The power consumption and total environmental footprint is needed though for the real actions.

Happenstance? I know about that tweet. BTW Jan isn’t just some researcher but the CTO of DFINITY.
I provided the power consumptions details. He asked me to respond to this thread that Jesse linked in his response. Not sure if you read the comments of this tweet. This isn’t about sustainability but some abstract comparison of coincodex that used obviously wrong assumptions about the energy consumption of something that you could call a transaction on the IC. Dom’s reply shows how uncomparable the IC actually is. The coincodex article that Jan is revering to shows that even better. Pulled out of that context Jan’s tweet could be understood as greenwashing, but what coincodex tried I think is very near to what Jesse is trying to achieve. What I’m trying to say is that the precision on the energy consumption of IC, even with the correction that Jan tweeted, isn’t sufficient to draw conclusions about the sustainability of the IC.

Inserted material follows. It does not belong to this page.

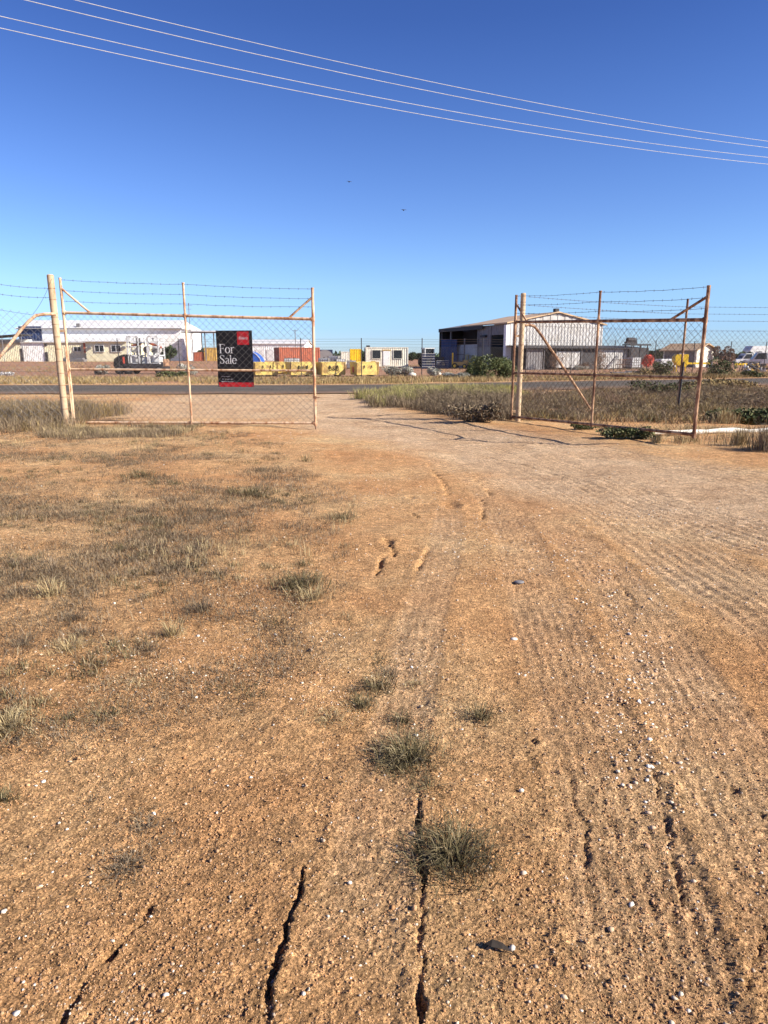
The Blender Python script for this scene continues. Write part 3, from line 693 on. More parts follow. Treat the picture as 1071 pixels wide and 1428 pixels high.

@Luis I’ve been following Dfinity since 2016 and have participated at many levels over the years. ::edit removed content::

We are all on the same side and shouldn’t be sniping at each others’ assumed knowledge and understanding, but focus on the proposal, which is to provide some level of transparency around energy consumption.

In this reddit post my colleague Alin tries to calculate the power consumption per transaction. It shows how many variables need to be estimated and how poor the comparison with other projects still is.

That post is what inspired my original Medium article about ICP energy usage, and submitting this NNS proposal.

Thanks again for your engagement on this issue Luis - we might not agree on everything but I really appreciate your thoughtfulness on this topic and work on ICP.